Alisdair MacRae

12 September 2003 - 18 October 2003
Opening Reception 12 September 2003 8pm


Andrew’s Birdhouse

Within the confines of Mercer Union’s PeepHole, Alisdair MacRae will present a birdhouse, whose entrance mirrors the hole in the gallery wall.

Brochure Text by Alisdair MacRae

What could have taken several more weeks of decision-making came together in a matter of hours.

Until moving to Brooklyn, I hadn’t seen Colin Zaug for about four years. He’d been living in Santa Fe for the previous 2 or 3 years and had just found a place to share with Carey-Ann in Park Slope.

On Saturday morning, half an hour after Bill and I loaded the wood that used to be his and Sunsook’s bedroom shelves into my trunk, I was in traffic, heading back toward the Williamsburg Bridge, when Carey-Ann called me. I told her I would have to call her back. A parking ticket sat on the passenger’s seat: one hundred and five dollars. I knew that I wouldn’t have long to park in the space, so I turned down Sunsook’s offer of breakfast or coffee. Bill understood as I explained that I was parked in a No Standing zone, and affirmed my concern that it also meant No Parking.

I wasn’t at all upset by the ticket. It somehow crystallized a set of events in my mind. Andrew’s Birdhouse, my project for Mercer Union, would be made from the wood given to me by Bill and Sunsook, even if it was plywood. I would make as many birdhouses as possible, send one to Mercer and leave the extras on the street. Also, as a result of the ticket, I wouldn’t go see a movie that afternoon. Nor would I go to the bookstore. I already had doubts about buying more books—for lack of space more than anything.

As I drove home, I considered rational explanations for why I shouldn’t be bothered by the ticket. I could have easily spent the money on drinks last night, or gambled it. But then again, I don’t gamble.

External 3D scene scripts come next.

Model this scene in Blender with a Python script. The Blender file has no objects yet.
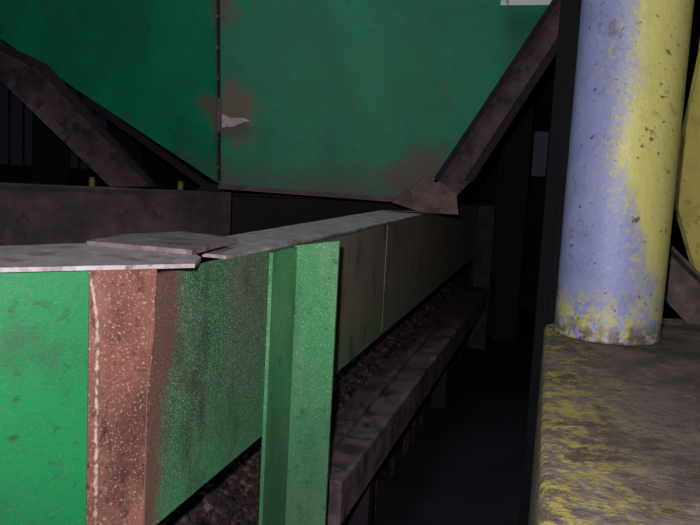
import bpy, bmesh, math, random
from mathutils import Vector, Matrix
random.seed(4)
sc=bpy.context.scene
try:
    sc.view_settings.view_transform='Standard'
except Exception: pass

def lin(c):
    r=[]
    for v in c:
        v/=255.0
        r.append(v/12.92 if v<=.04045 else ((v+.055)/1.055)**2.4)
    return (*r,1)

# ---------------- material builder ----------------
class M:
    def __init__(s,name,base,rough=.6,metal=0,spec=.4):
        s.m=bpy.data.materials.new(name); s.m.use_nodes=True
        s.t=s.m.node_tree; s.N=s.t.nodes; s.L=s.t.links
        s.b=s.N['Principled BSDF']; s.b.inputs['Roughness'].default_value=rough
        s.b.inputs['Metallic'].default_value=metal
        s.b.inputs['Specular IOR Level'].default_value=spec
        s.tc=s.N.new('ShaderNodeTexCoord')
        s.col=s.N.new('ShaderNodeRGB'); s.col.outputs[0].default_value=lin(base); s.out=s.col.outputs[0]
    def noise(s,scale,detail=6,stretch=(1,1,1),rough=.6,dist=0):
        mp=s.N.new('ShaderNodeMapping'); mp.inputs['Scale'].default_value=stretch
        s.L.new(s.tc.outputs['Object'],mp.inputs[0])
        n=s.N.new('ShaderNodeTexNoise'); n.inputs['Scale'].default_value=scale
        n.inputs['Detail'].default_value=detail; n.inputs['Roughness'].default_value=rough
        n.inputs['Distortion'].default_value=dist
        s.L.new(mp.outputs[0],n.inputs['Vector']); return n.outputs['Fac']
    def ramp(s,v,lo,hi):
        r=s.N.new('ShaderNodeMapRange'); r.inputs['From Min'].default_value=lo; r.inputs['From Max'].default_value=hi
        s.L.new(v,r.inputs['Value']); return r.outputs['Result']
    def math(s,op,a,b):
        m=s.N.new('ShaderNodeMath'); m.operation=op
        for i,x in enumerate((a,b)):
            if isinstance(x,(int,float)): m.inputs[i].default_value=x
            else: s.L.new(x,m.inputs[i])
        return m.outputs[0]
    def dot(s,vec,off=0):
        v=s.N.new('ShaderNodeVectorMath'); v.operation='DOT_PRODUCT'
        s.L.new(s.tc.outputs['Object'],v.inputs[0]); v.inputs[1].default_value=vec
        return s.math('ADD',v.outputs['Value'],off)
    def over(s,color,fac,strength=1):
        if strength!=1: fac=s.math('MULTIPLY',fac,strength)
        mx=s.N.new('ShaderNodeMix'); mx.data_type='RGBA'
        s.L.new(fac,mx.inputs[0]); s.L.new(s.out,mx.inputs[6]); mx.inputs[7].default_value=lin(color)
        s.out=mx.outputs[2]; return s
    def layer(s,color,scale,lo,hi,strength=1,**k):
        return s.over(color,s.ramp(s.noise(scale,**k),lo,hi),strength)
    def grad(s,color,vec,off,lo,hi,amp=.3,scale=8,strength=1,**k):
        n=s.math('MULTIPLY',s.math('SUBTRACT',s.noise(scale,**k),.5),amp)
        return s.over(color,s.ramp(s.math('ADD',s.dot(vec,off),n),lo,hi),strength)
    def bump(s,scale,dist=.004,strength=.5,detail=8,stretch=(1,1,1)):
        b=s.N.new('ShaderNodeBump'); b.inputs['Strength'].default_value=strength; b.inputs['Distance'].default_value=dist
        s.L.new(s.noise(scale,detail=detail,stretch=stretch,rough=.7),b.inputs['Height']); s.L.new(b.outputs[0],s.b.inputs['Normal']); return s
    def done(s):
        s.L.new(s.out,s.b.inputs['Base Color']); return s.m

green=M('green_paint',(14,132,74),.5).layer((20,108,64),3,.38,.65,.8).layer((92,116,98),160,.55,.70,.55).layer((60,74,58),6,.58,.72,.5).layer((36,58,46),34,.57,.7,.6).bump(120,.002,.5).done()
gdust=M('green_paint_dusty',(32,118,74),.55)
gdust.layer((96,110,92),4,.34,.60,.9,stretch=(1,1,.6)).layer((198,206,184),290,.52,.64,.85)
gdust.layer((30,44,36),80,.58,.7,.6)
gdust.layer((90,82,70),6,.56,.68,.7)
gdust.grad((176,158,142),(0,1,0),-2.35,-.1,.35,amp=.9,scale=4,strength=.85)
gdust.grad((70,160,104),(0,0,-1),1.15,.05,.25,amp=.35,scale=5,strength=.55)
gdust.layer((44,36,38),8,.56,.68,.55,stretch=(1,1,.5))
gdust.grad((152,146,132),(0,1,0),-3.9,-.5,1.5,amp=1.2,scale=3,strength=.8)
gdust.grad((126,84,78),(0,-1,.14),1.325,-.03,.015,amp=.14,scale=9,strength=.9)
gdust.layer((206,206,188),200,.59,.70,.6)
gdust.bump(160,.003,.7); gdust=gdust.done()
rust=M('rusty_strip',(132,82,70),.7).layer((158,112,100),16,.45,.7,.6).layer((88,52,46),8,.48,.64,.85,stretch=(1,1,.4))
rust.layer((34,28,36),7,.56,.66,.85,stretch=(2.5,2.5,.7)).layer((212,186,172),230,.57,.68,.7).layer((44,28,24),60,.58,.68,.7).bump(90,.005,.9); rust=rust.done()
weld=M('weld_bead',(205,170,160),.35).layer((90,60,55),60,.45,.6,.8).bump(90,.004,1).done()
legg=M('green_leg_paint',(74,160,104),.5).layer((136,178,138),9,.43,.68,.7,stretch=(1,1,.3)).layer((40,112,72),6,.48,.66,.75,stretch=(1,1,.25)).layer((215,220,190),220,.55,.68,.65).layer((60,70,50),30,.58,.7,.6).grad((62,94,78),(0,0,-1),1.0,-.15,.25,amp=.3,scale=8,strength=.6).bump(110,.002,.5).done()
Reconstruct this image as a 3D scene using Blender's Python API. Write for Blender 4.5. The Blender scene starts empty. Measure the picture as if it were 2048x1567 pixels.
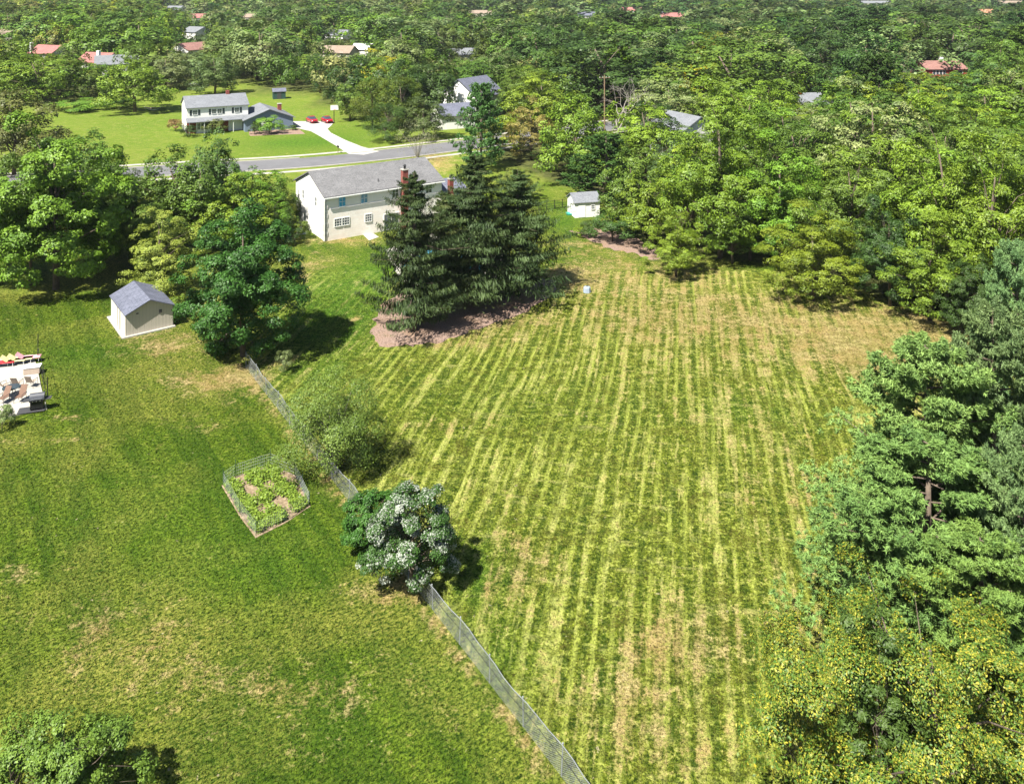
import bpy, math, random
import numpy as np
from mathutils import Vector
random.seed(7)
R = math.radians
C = bpy.context.scene.collection
sc = bpy.context.scene
# ------------------------------------------------------------------ camera (level, lens shifted down: the photo's verticals are parallel)
H = 32.0; F = 1700.0; HY = -30.0; CX = 1024.0     # camera height, focal length in photo pixels, horizon row
cd = bpy.data.cameras.new('camera'); cam = bpy.data.objects.new('camera', cd); C.objects.link(cam)
cam.location = (0, 0, H); cam.rotation_euler = (R(90), 0, 0)
cd.sensor_width = 36; cd.lens = F/2048*36; cd.shift_y = -(783.5-HY)/2048
cd.clip_start = 0.5; cd.clip_end = 12000
sc.camera = cam
# ------------------------------------------------------------------ light
SUN_EL = 55.0; sh = Vector((-0.61, -0.79)).normalized()
sdir = Vector((sh.x*math.cos(R(SUN_EL)), sh.y*math.cos(R(SUN_EL)), math.sin(R(SUN_EL))))
w = bpy.data.worlds.new('World'); sc.world = w; w.use_nodes = True
wn = w.node_tree; bg = wn.nodes['Background']
sky = wn.nodes.new('ShaderNodeTexSky'); sky.sky_type = 'NISHITA'; sky.sun_disc = False
sky.sun_elevation = R(SUN_EL); sky.sun_rotation = math.atan2(sh.x, sh.y) % (2*math.pi)
wn.links.new(sky.outputs[0], bg.inputs[0]); bg.inputs[1].default_value = 0.05
ld = bpy.data.lights.new('sun', 'SUN'); ld.energy = 5.0; ld.angle = R(0.5); ld.color = (1, 0.95, 0.84)
lo = bpy.data.objects.new('sun', ld); C.objects.link(lo); lo.rotation_euler = (-sdir).to_track_quat('-Z', 'Y').to_euler()
lo.location = (0, 0, 200)
sc.view_settings.view_transform = 'Standard'; sc.view_settings.look = 'None'
sc.view_settings.exposure = 1.3; sc.view_settings.gamma = 1
sc.cycles.max_bounces = 6; sc.cycles.diffuse_bounces = 1; sc.cycles.transmission_bounces = 3; sc.cycles.volume_bounces = 0

# ------------------------------------------------------------------ helpers
def G(px, py, h=0.0):
    k = (H-h)/(py-HY); return Vector(((px-CX)*k, F*k, h))
def pxm(Y): return F/Y
def tag(o, label=None, cat=None, group=None, kind=None):
    if label: o['label'] = label
    if cat: o['category'] = cat
    if group: o['group'] = group
    if kind: o['kind'] = kind
    return o
def thing(name, label, cat, loc=(0,0,0), rz=0.0, group=None):
    o = bpy.data.objects.new(name, None); C.objects.link(o); o.location = loc; o.rotation_euler = (0,0,rz)
    o.empty_display_size = 0.3
    return tag(o, label, cat, group)
class MB:
    def __init__(s): s.v = []; s.f = []
    def add(s, vs, fs):
        n = len(s.v); s.v += [tuple(p) for p in vs]; s.f += [tuple(i+n for i in f) for f in fs]; return s
    def box(s, x0,x1,y0,y1,z0,z1):
        return s.add([(x0,y0,z0),(x1,y0,z0),(x1,y1,z0),(x0,y1,z0),(x0,y0,z1),(x1,y0,z1),(x1,y1,z1),(x0,y1,z1)],
            [(0,3,2,1),(4,5,6,7),(0,1,5,4),(1,2,6,5),(2,3,7,6),(3,0,4,7)])
    def prism(s, poly, ax, a, b):      # poly in the two other axes; extruded along ax from a to b
        n = len(poly)
        def P(p, t):
            return (t,p[0],p[1]) if ax=='x' else (p[0],t,p[1]) if ax=='y' else (p[0],p[1],t)
        vs = [P(p,a) for p in poly]+[P(p,b) for p in poly]
        fs = [tuple(range(n))[::-1], tuple(range(n,2*n))]+[(i,(i+1)%n,n+(i+1)%n,n+i) for i in range(n)]
        return s.add(vs, fs)
    def tube(s, pts, rs, n=6, cap=True):
        pts = [Vector(p) for p in pts]; rings = []
        for i,p in enumerate(pts):
            d = (pts[min(i+1,len(pts)-1)]-pts[max(i-1,0)])
            if d.length < 1e-6: d = Vector((0,0,1))
            d.normalize(); a = d.cross(Vector((0,0,1)) if abs(d.z)<.9 else Vector((1,0,0))).normalized(); b = d.cross(a)
            r = rs[i] if hasattr(rs,'__len__') else rs
            rings.append([p+a*r*math.cos(2*math.pi*k/n)+b*r*math.sin(2*math.pi*k/n) for k in range(n)])
        vs = [v for r_ in rings for v in r_]; fs = []
        for i in range(len(pts)-1):
            for k in range(n): fs.append((i*n+k, i*n+(k+1)%n, (i+1)*n+(k+1)%n, (i+1)*n+k))
        if cap: fs += [tuple(range(n))[::-1], tuple(range((len(pts)-1)*n, len(pts)*n))]
        return s.add(vs, fs)
    def loft(s, rings, cap=True):
        n = len(rings[0]); vs = [v for r_ in rings for v in r_]; fs = []
        for i in range(len(rings)-1):
            for k in range(n): fs.append((i*n+k, i*n+(k+1)%n, (i+1)*n+(k+1)%n, (i+1)*n+k))
        if cap: fs += [tuple(range(n))[::-1], tuple(range((len(rings)-1)*n, len(rings)*n))]
        return s.add(vs, fs)
    def build(s, name, mat, parent=None, smooth=False, bevel=0):
        me = bpy.data.meshes.new(name); me.from_pydata([tuple(map(float,p)) for p in s.v], [], s.f)
        import bmesh
        bm = bmesh.new(); bm.from_mesh(me); bmesh.ops.recalc_face_normals(bm, faces=bm.faces)
        if bevel: bmesh.ops.bevel(bm, geom=bm.edges[:], offset=bevel, segments=2, affect='EDGES')
        bm.to_mesh(me); bm.free()
        if smooth: me.polygons.foreach_set('use_smooth', [True]*len(me.polygons))
        o = bpy.data.objects.new(name, me); C.objects.link(o)
        if mat: me.materials.append(mat)
        if parent: o.parent = parent
        return o
def npmesh(name, V, nper, var=None, tris=False):
    """V (N*nper,3) separate polygons of nper corners"""
    me = bpy.data.meshes.new(name); n = len(V); m = n//nper
    me.vertices.add(n); me.vertices.foreach_set('co', V.astype(np.float32).ravel())
    me.loops.add(n); me.loops.foreach_set('vertex_index', np.arange(n, dtype=np.int32))
    me.polygons.add(m); me.polygons.foreach_set('loop_start', np.arange(0, n, nper, dtype=np.int32))
    me.polygons.foreach_set('loop_total', np.full(m, nper, dtype=np.int32))
    if var is not None:
        a = me.attributes.new('var', 'FLOAT', 'FACE'); a.data.foreach_set('value', var.astype(np.float32))
    me.update(calc_edges=True)
    return me
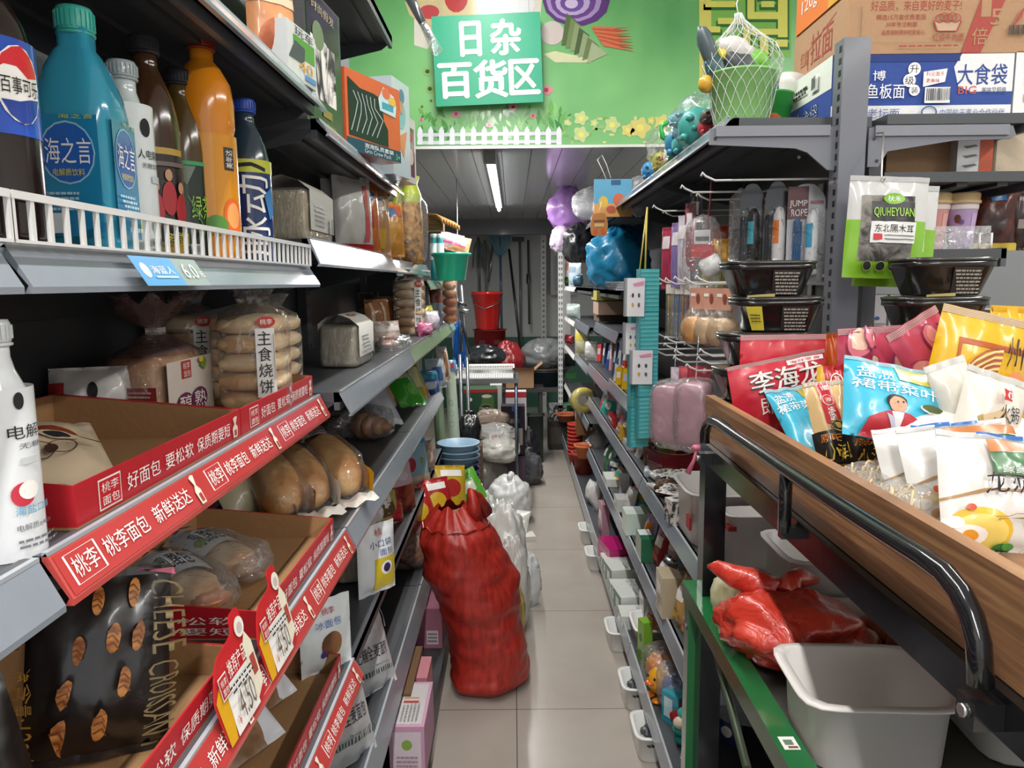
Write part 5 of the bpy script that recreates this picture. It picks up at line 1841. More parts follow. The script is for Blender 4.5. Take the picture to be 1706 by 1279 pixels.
# further along the middle shelf
for k, (px, py, X, w, d, h, c, lab) in enumerate((
        (1040, 700, .55, .2, .14, .05, 'a02028', 'bright red box top on the middle shelf beside the teal strips'), (1032, 680, .62, .12, .1, .1, '8c1c24', 'tall dark red box behind the bright red box'), (1040, 715, .50, .07, .05, .06, 'c99a28', 'yellow carton in front of the bright red box'),
        (1015, 665, .52, .06, .05, .13, 'd0c8c0', 'white and pink tall carton standing by the tape roll'), (1002, 660, .6, .05, .1, .18, 'a5845a', 'tan board standing behind the tape roll'), (1058, 735, .52, .12, .09, .03, 'b9b4b8', 'pale printed card box between the red boxes'),
        (1070, 745, .56, .1, .08, .05, '4a4648', 'charcoal box beside the red and white box'))):
    rbox(lab, px, py, X, S3, w, d, h, c)
for k, (px, X, c, lab) in enumerate(((1030, .5, 'c9c6cc', 'clear packet with white tag on the middle shelf'), (1048, .49, 'd6d6d8', 'small silver packet by the rail joint'), (1062, .5, 'b3b0ae', 'grey packet lying near the charcoal box'))):
    mb, f = pouch_mesh(.07, .09, .03, C(c, 'f'), 120 + k, [('r', -.3, -.2, .3, .5, C('a03a5a' if k == 0 else '55565a', 'f'))])
    simple('packet', lab, 'packet', mb, onr(px, X, S3, 720), (R(-30), 0, R(-80)))
# shelf at 0.465
for k, (px, py, X, w, d, h, c, mk, lab) in enumerate((
        (1028, 790, .53, .16, .13, .04, 'd9dad4', 0, 'flat white carton lying far along the second shelf from the floor'), (1040, 815, .50, .1, .08, .06, 'bfc0be', 0, 'clear boxed item behind the rail on the second shelf from the floor'),
        (1058, 840, .50, .11, .09, .09, 'cfe0d4', 1, 'white and green carton with a mint flap'), (1072, 850, .54, .1, .1, .06, '6a625c', 0, 'grey brown carton beside the mint flap carton'), (1075, 880, .49, .12, .05, .09, '2f6b4c', 1, 'dark green carton edge behind the ribbed price rail'),
        (1125, 950, .50, .1, .1, .13, 'b5a68c', 0, 'cream and yellow carton behind the green stand corner'))):
    rbox(lab, px, py, X, S2, w, d, h, c, -90, {'l': [('r', -1, .3, 1, 1, C('2f8a5c', 'g')), ('r', -.8, -.8, .8, .1, C('dfe6e2', 'g'))], 't': [('r', -.9, -.9, .2, .9, C('dfe6e2', 'g'))]} if mk else None)
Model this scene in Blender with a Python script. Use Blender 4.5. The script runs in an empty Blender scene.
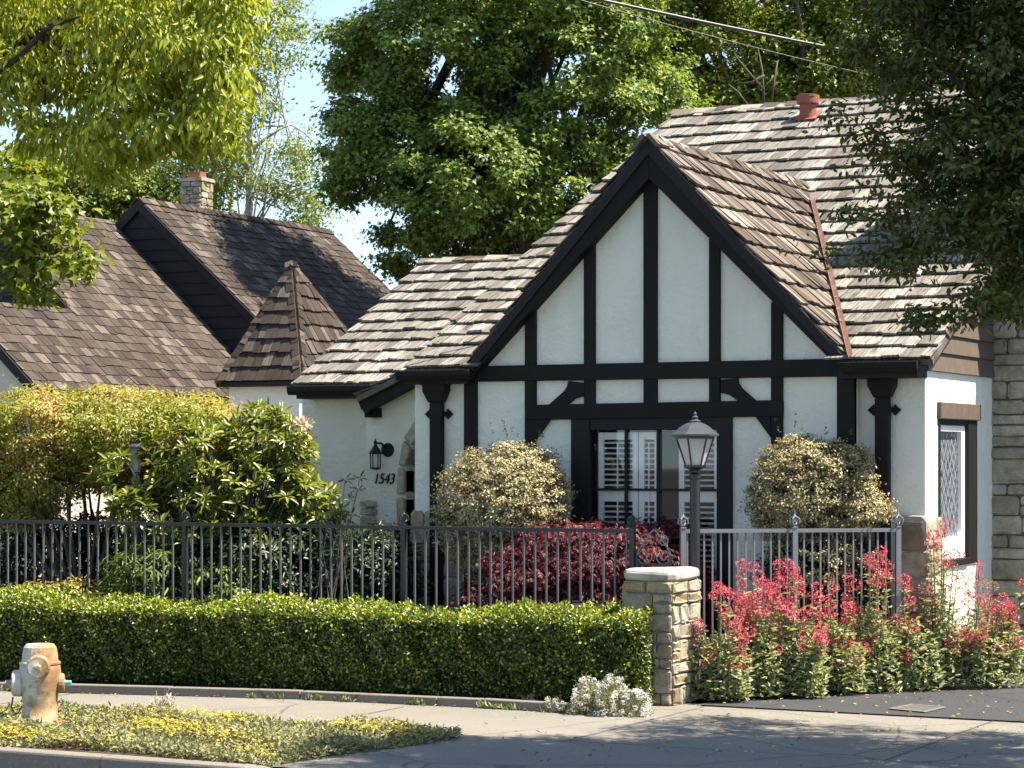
import bpy, bmesh, math, random
import numpy as np
from mathutils import Vector, Matrix
random.seed(7); RNG = np.random.default_rng(11)
SC = bpy.context.scene; COL = SC.collection

# ------------------------------------------------------------ camera, sky, sun, exposure
FOC, YAW, EYE, HZ = 2350.0, math.radians(27.1), 2.05, 458.0
cam_data = bpy.data.cameras.new('camera'); cam = bpy.data.objects.new('camera', cam_data); COL.objects.link(cam)
cam_data.sensor_width = 36.0; cam_data.lens = FOC*36/1024; cam_data.shift_y = (HZ-384)/1024
cam_data.clip_start = 0.5; cam_data.clip_end = 3000
cam.location = (0, 0, EYE); cam.rotation_euler = (math.radians(90), 0, YAW)
SC.camera = cam
SUN_EL, SUN_PHI = math.radians(60), math.radians(19)     # height, and angle from +X (along the street) towards +Y (behind the house)
world = bpy.data.worlds.new('World'); SC.world = world; world.use_nodes = True
wn = world.node_tree.nodes; sky = wn.new('ShaderNodeTexSky'); sky.sky_type = 'NISHITA'; sky.sun_disc = False
sky.sun_elevation = SUN_EL; sky.sun_rotation = math.pi/2 - SUN_PHI; sky.air_density = 1.0; sky.dust_density = 0.15; sky.ozone_density = 1.6; sky.altitude = 300
stc = wn.new('ShaderNodeTexCoord'); smp = wn.new('ShaderNodeMapping'); smp.inputs['Location'].default_value = (0, 0, .10)
world.node_tree.links.new(stc.outputs['Generated'], smp.inputs[0]); world.node_tree.links.new(smp.outputs[0], sky.inputs[0])
world.node_tree.links.new(sky.outputs[0], wn['Background'].inputs[0]); wn['Background'].inputs[1].default_value = 0.118
sun_data = bpy.data.lights.new('sun', 'SUN'); sun_data.energy = 5.0; sun_data.angle = math.radians(0.5); sun_data.color = (1, .975, .925)
sun = bpy.data.objects.new('sun', sun_data); COL.objects.link(sun)
SD = Vector((math.cos(SUN_EL)*math.cos(SUN_PHI), math.cos(SUN_EL)*math.sin(SUN_PHI), math.sin(SUN_EL)))
sun.rotation_euler = (-SD).to_track_quat('-Z', 'Y').to_euler(); sun.location = (20, 5, 30)
SC.view_settings.view_transform = 'Standard'; SC.view_settings.look = 'None'; SC.view_settings.gamma = 1
SC.view_settings.exposure = 1.6
SC.view_settings.use_white_balance = True; SC.view_settings.white_balance_temperature = 7700; SC.view_settings.white_balance_tint = 8
SC.cycles.max_bounces = 8; SC.cycles.diffuse_bounces = 4; SC.cycles.transparent_max_bounces = 12
SC.cycles.sample_clamp_indirect = 6

# ------------------------------------------------------------ surveying: photo directions to places on real planes
CS, SN = math.cos(YAW), math.sin(YAW)
def ray(x): k = (x-512)/FOC; return (-SN+k*CS, CS+k*SN)
def P(x, y, v=None, u=None, z=None, t=None):
    du, dv = ray(x); kz = -(y-HZ)/FOC
    if v is not None: t = v/dv
    elif u is not None: t = u/du
    elif z is not None: t = (z-EYE)/kz
    return Vector((t*du, t*dv, EYE+t*kz))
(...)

Soon I took out the plans for the birdhouse and studied them. I knew that plywood was not the proper material to build birdhouses. But, it didn’t matter. Once they were painted, no one would be able to tell the difference. I imagined the finished object, hanging on a tree in a forest somewhere. It would have a slight cast of green mildew on it, and the rain would have caused the plywood to buckle and pull apart from itself.